Coal Energy 5 August, 2020 10:00 am   

We need a plan for a just transition, not another coal sector restructuring proposal (ANALYSIS)

We are witnessing another chapter of the saga on restructuring Poland’s black coal sector, which has been taking place since the beginning of the 1990s. Every new government proposed a new strategy on how the industry should function. The visions were different, but they all had one thing in common: restructuring. Despite numerous attempts at reform, the situation of the bituminous coal sector in Poland is becoming increasingly difficult. Daniel Kiewra, PhD, an economist and Instrat’s expert on just transition explains what obstacles Poland’s coal industry needs to face.

First of all, the sector’s main issue is the growing extraction cost and its detachment from the situation on the market. In 2019 the average extraction cost was PLN 346 per ton, which was as much as 7 percent higher than the year before and 35 percent more than in 2016. One of the factors that contributed to boosting the costs for the industry is high employment in coal companies, which at the end of 2019 was at 83.3 thousand. In result, only between 2017 and 2019 Polska Grupa Górnicza (PGG) itself spent PLN 1.095 bn on its employees’ salaries and benefits.

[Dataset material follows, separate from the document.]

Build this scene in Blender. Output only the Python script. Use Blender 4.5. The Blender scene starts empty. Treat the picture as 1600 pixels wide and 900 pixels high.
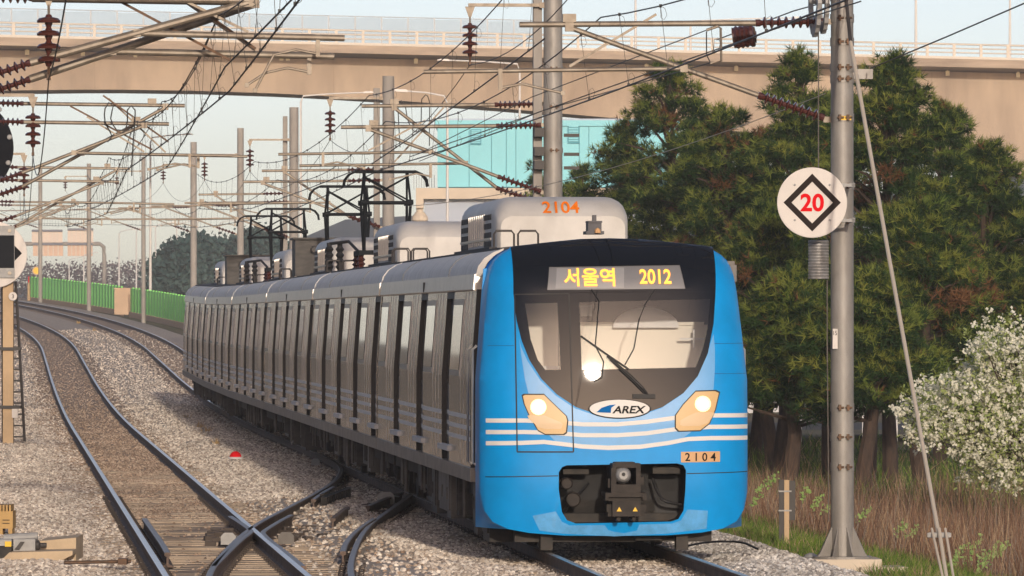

Secondly, the sector is finding it difficult to sell coal. In 2019 the sales bottomed out at 58.4 million tons in comparison to 62.5 million tons in 2018. The companies’ basic business activities earned them only PLN 214.5 million in 2019, only a year before that figure was at PLN 1.3 bn and in 2017 their profit was over PLN 2.6 billion.
The sales volume was of course determined by such factors as prices and serious competition from imported coal, which since mid-2018 has been simply cheaper. As of 2017 the price of domestic coal has been systematically rising. The Polish Economic Institute and Instrat wrote a report titled “Poland’s Future Energy Mix – Determinants, Tools and Prognoses”. The document explains how the difference between the domestic and import prices is killing the sector.

The soaring coal prices contributed to 2018 becoming a record-breaking year with regard to imports of this raw material. As much as 19.3 million tons were bought abroad out of which 2/3 came from Russia. In 2019 the import dropped slightly, but nevertheless reached 14.9 million tons. Consequently, coal deposits located by the mines grew and at the end of 2019 reached 5.2 m tons, whereas deposits by power plants were almost two times bigger. These are record-breaking numbers, which means the deposited surplus is almost three times higher than quarterly extraction.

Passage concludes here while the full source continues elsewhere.